The past few weeks I’ve been thinking about relationships.
I’m very blessed to have strong relationships with the people closest to me. My Sweetie and I have a rock solid marriage and we were the best of friends before we ever said “I do.” I love our children and I also happen to really like them. That’s right, I LIKE my teenage sons. I like who they are as people and I enjoy spending time with them. My parents live only two miles away from our house. Sometimes I may roll my eyes but I know that my parents are some of my biggest supporters and I appreciate the whole extended family thing we have going on.
Relationships are often casualties of depression. My husband, children, and parents have all stood by me and supported me. Sometimes they did it blindly. They didn’t know what was going on inside of me or what I needed. But they were there just in case.
However, most of my friendships (outside the bloggy world) I let slip away. As my very astute eldest son once told me many, many years ago, “It takes two people to be in a relationship.” Yes, it does. And for the past 6 or 7 months I haven’t had the energy to be one of those people. I expended all of my energy fighting my depression and trying to protect myself.

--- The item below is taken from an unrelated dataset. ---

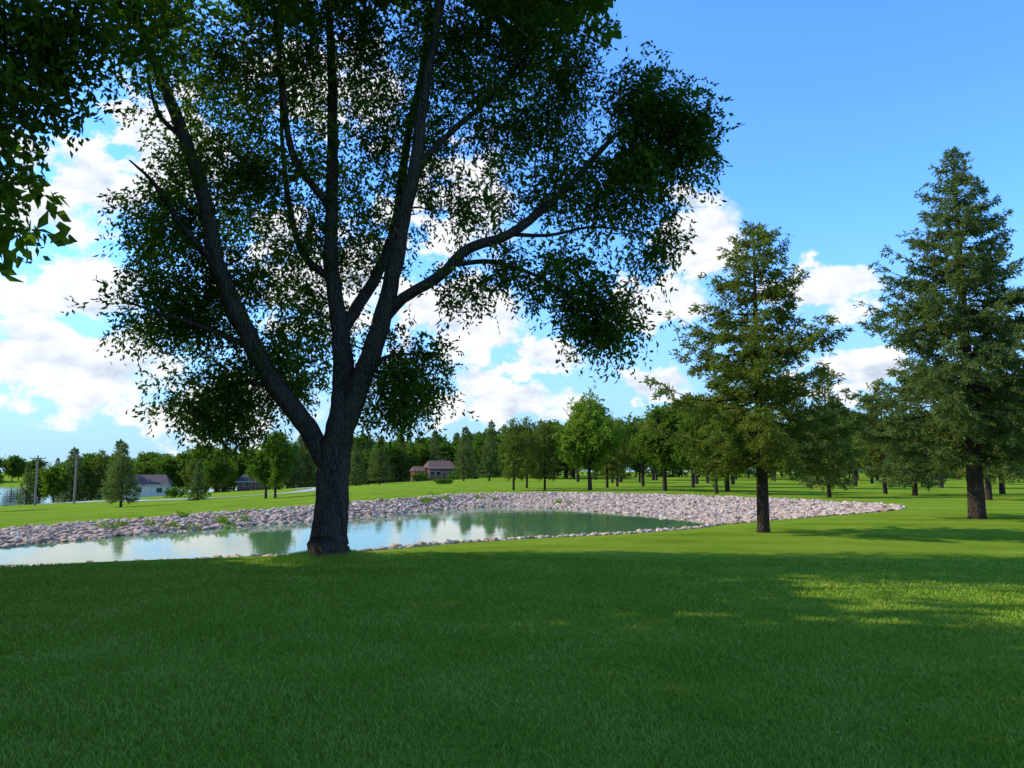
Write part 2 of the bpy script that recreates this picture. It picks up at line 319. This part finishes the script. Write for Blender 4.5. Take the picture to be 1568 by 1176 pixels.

I’ve been able to maintain my bloggy friends though. Why is that relationship easier? We still give and take. We still share and listen. We support and encourage. We laugh and cry. I adore all my bloggy buddies. Yes, you know who you are!
But then while writing this post I wondered,
Why haven’t some of my IRL (in real life) friends reached out to me in the past few months?
For those of you who have kept in touch, stop sweating because this part isn’t about you!
So today I emailed a friend that I haven’t seen or talked to since January. Every time we get together I hear all about the drama in her life. For the past year it’s been her divorce. I must be a great listener because each time we part she thanks me and I walk away feeling like crap. I sent her an upbeat email saying that a lot has happened and that I wanted to have a girls’ date to catch up.
I got her reply.
She’s got “A LOT” going on and she’ll get back to me in a few weeks.
WTF? Where’s the give and take?
I wasn’t aware of this... but apparently there’s only been ONE person in that relationship.
Between this and being snubbed on Facebook, it’s been a rough week on my self esteem.
8 comments:
We are all to often in relationships that are one sided. I am doing my best to correct those relationships in my life. A lot of it comes with being self aware. The more aware a person becomes of themselves the more aware they will become of the people around them. I believe you are probably the most caring and loving person I know. We have gone months with out talking and been able to pick up our friendship again. I for one am one person that will be here no matter what. You know you can call me any time with any thing at all.
First of all, I wish I could give you a hug right now. Sounds like you need it.
I'm at a crossroads with several friendships in my life right now; we have this pattern--I give, they take. I don't ask for much; I'm a very low-maintenance friend. But this summer, a few major things have happened where I've felt the need for support. And guess what? They're too *busy*. I don't send the SOS out unless it's something major, and yet...they can't be bothered to care. Ouch.
Online friendships are easier, yes, because all you have to do is click, but I also think that sometimes the people you bond with online are ones with similar hearts and interests, so it just seems seamless.
Am thinking of you.
I've learned a lot about friendship in the past few years. Some friends I've had to set boundaries with, others I've had to let go. It's always hard when it's happening but I feel good looking back. Friendships take time and energy and who has extra to waste on people who only take? Hubby and I were just talking about how we need do this with a negative couple that we are friends with. Hope you feel loved this week - your friend will miss you and I have a feeling it will be too late.
I am so sorry this happened today. I wish friendships weren't so tough. I do want you to know, though, that your comment on my blog was an encouragement to me today. You've had some bumps and bruises from real life interactions, but to be honest, blogging has been tough on my self esteem lately...I've had so little response to anything I've posted and I really hate to admit that it hurts, but it does! So your sweet comment meant a lot to me.
I also have had those one sided relationships and they aren't worth the time, energy, and mental capacity to try to sustain. Friendship takes two people. I am the type of person that has acquaintances but only a few close friends, and I am happy with that. Hubby is my best friend but I feel I need female companionship at times as well. I know how you feel, have been there. Some people are takers and not givers, which may be the case with this friend. Sorry, she doesn't sound like a keeper.
I have had relationships fizzle out this way too. I just get tired of the one sidedness. It is amazing how supportive the bloggy world can be. You're lucky to have your family around too.
THOSE are the relationships you don't need! Those kind that are me me me all the time. They never stop talking about thier lives long enough for them to ask "How are things with you".
Count your blessings and move on, if she is a true friend she will step up.
Thinking of you & looking forward to our Fall adventure!! Yes, let's be roomies. And can we please get together BEFORE that? I'm in for whatever. Dinner/ movie at Lakewood Ranch? Friendship--real friendship--is a funny thing. I've been burned in a way that felt so personal before and later realized that the "friend" just didn't know how to be one. It was all about her. And probably still is. Didn't stick around to find out. And sadly, it wasn't something I could teach her.